Bender alleges he offered to help them clean up a broken bottle that one of his tenants had thrown on the ground outside 933 East Avenue Q4, about a block from the Metro tracks. City News Service reports the rest:

According to [his lawyer,

Bradley] Gage, after Bender offered to clean up the glass from the tenant, Sorrow became belligerent and handcuffed him. He said Chavez and Hicks kicked his client after he had been thrown to the ground with the handcuffs on.

Bender also was hit with pepper spray, Gage said.

But [defense attorney Harold] Becks said Bender was not struck after the handcuffs were put on him. He also said the cuffs and the pepper spray were used as a last resort because of his resistance.
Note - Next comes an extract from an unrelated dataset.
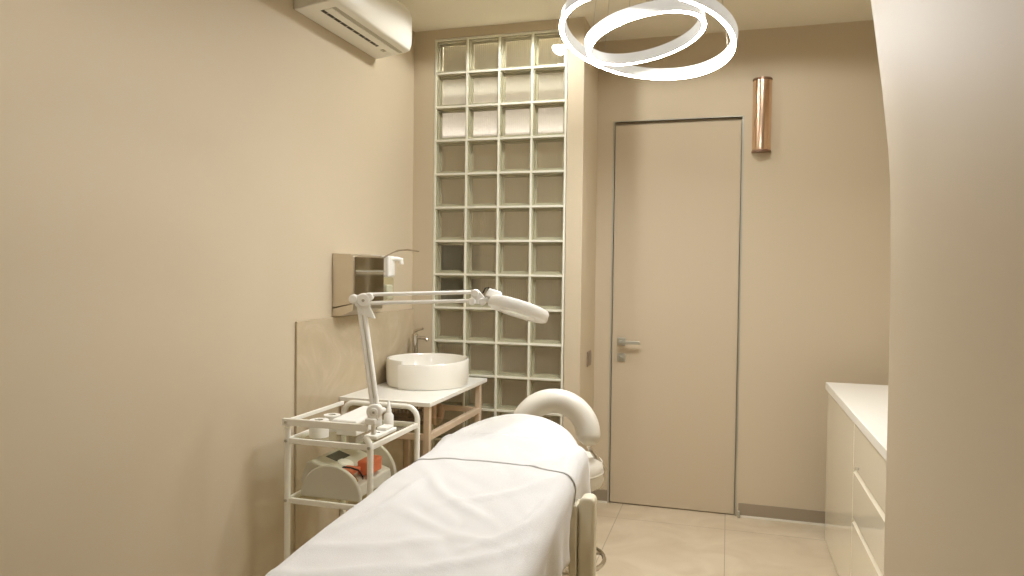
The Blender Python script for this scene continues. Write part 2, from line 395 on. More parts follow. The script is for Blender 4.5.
t = thing('basin_tap', (.06, -.24, TZ), 'chrome single lever mixer tap standing behind the round basin', 'tap')
fx, fy = .062, -.09
MB().lathe([(.028, 0), (.028, .006), (.018, .010), (.018, .220), (.020, .225), (.020, .245), (.014, .251)], (fx, fy, TZ), n=24).build('tap_body', 'chrome', t)
MB().tube([(fx+.010, fy, TZ+.228), (fx+.06, fy-.01, TZ+.228), (fx+.085, fy-.02, TZ+.223), (fx+.09, fy-.021, TZ+.212)], .010, 12).build('tap_spout', 'chrome', t)
MB().tube([(fx, fy, TZ+.250), (fx, fy, TZ+.266), (fx+.015, fy-.004, TZ+.274), (fx+.06, fy-.02, TZ+.284)], [.010, .010, .009, .006], 12).build('tap_lever', 'chrome', t)

# ------------------------------------------------------------------ trolley
t = thing('trolley', (.322, -1.275, 0), 'white tubular trolley with glass shelves between the bed and the marble panel', 'trolley')
LX, RX, NY, FY = .135, .509, -1.500, -1.050; ZB = .830; ZS = .750; ZL = .505; r = .0125
def bow(y, r0=.055):
    p = [(LX, y, .06), (LX, y, ZB-r0)]
    p += [(LX+r0-r0*math.cos(a), y, ZB-r0+r0*math.sin(a)) for a in [PI/2*k/6 for k in range(1, 7)]]
    p += [(RX-r0+r0*math.sin(a), y, ZB-r0+r0*math.cos(a)) for a in [PI/2*k/6 for k in range(0, 7)]]
    p += [(RX, y, .06)]
    return p
MB().tube(bow(FY), r, 12).build('push_bow', 'powder', t, smooth=60)
MB().tube([(LX, NY, .06), (LX, NY, ZB-.033)], r, 12).build('post', 'powder', t, smooth=60)
MB().lathe([(.013, 0), (.013, .008), (.009, .012)], (LX, NY, ZB-.033), n=16).build('post_cap', 'powder', t)
pr = [(RX, NY, .06), (RX, NY, ZB-.085)]+[(RX-.05+.05*math.cos(a), NY, ZB-.085+.05*math.sin(a)) for a in [PI/2*k/6 for k in range(1, 5)]]
MB().tube(pr, r, 12).build('post', 'powder', t, smooth=60)
MB().box(LX-.02, RX-.012, NY-.011, NY+.005, ZB-.018, ZB+.010).build('top_bar', 'powder', t, bevel=.002)
for z in (ZS, ZL):
    for y in (NY, FY): MB().box(LX+.008, RX-.008, y-.007, y+.007, z-.012, z+.010).build('cross_rail', 'powder', t, bevel=.002)
    for x in (LX, RX): MB().box(x-.007, x+.007, NY+.008, FY-.008, z-.012, z+.010).build('side_rail', 'powder', t, bevel=.002)
    MB().box(LX+.007, RX-.007, NY+.007, FY-.007, z-.004, z+.002).build('glass_shelf', 'clear', t)
for y in (NY, FY): MB().box(LX+.008, RX-.008, y-.007, y+.007, .14, .162).build('cross_rail', 'powder', t, bevel=.002)
MB().box(LX-.007, LX+.007, NY+.008, FY-.008, ZB-.010, ZB+.006).build('side_rail', 'powder', t, bevel=.002)
for (x, z) in ((LX, ZB-.004), (LX, ZS), (LX, ZL), (RX, ZS), (RX, ZL)):
    MB().tube([(x, NY-.012, z), (x, NY-.018, z)], .006, 10).build('bolt', 'alu', t)
for x in (LX, RX):
    for y in (NY, FY):
        MB().lathe([(.024, -.010), (.026, -.004), (.026, .004), (.024, .010)], (x+.004, y, .0265), axis=(1, 0, 0), n=20).build('caster_wheel', 'black', t)
        MB().box(x-.012, x-.008, y-.016, y+.016, .02, .06).add(*(lambda b: (b.v, b.f))(MB().box(x-.012, x+.018, y-.016, y+.016, .054, .064))).build('caster_fork', 'alu', t)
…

Update: If Bender's case seemed to be fraying at all yesterday, today's courthouse proceedings tightened things right back up. City News Service reports that two previous renters at the Palmdale complex took to the witness stand, confirming that they saw Sorrow, Chavez and Hicks beat their former landlord on August 26, 2009.

In response, Sorrow conceded a little, admitting he did hit the Palmdale man with a flashlight and douse him with two rounds of pepper spray.

Did you want Bender to feel pain?, asked the prosecuting attorney. “Sir, I didn't want to tickle him,” Sorrow answered. (Smart alec.)

What's worse, witnesses said at least one of the deputies called Bender an “N-word lover,” in reference to the apartment complex's large black population. So even if these guys are found “not guilty” of beating and jailing an innocent man that August day, it's hard to deny they were acting like a bunch of A-holes.

Originally posted June 1 at 3:20 p.m.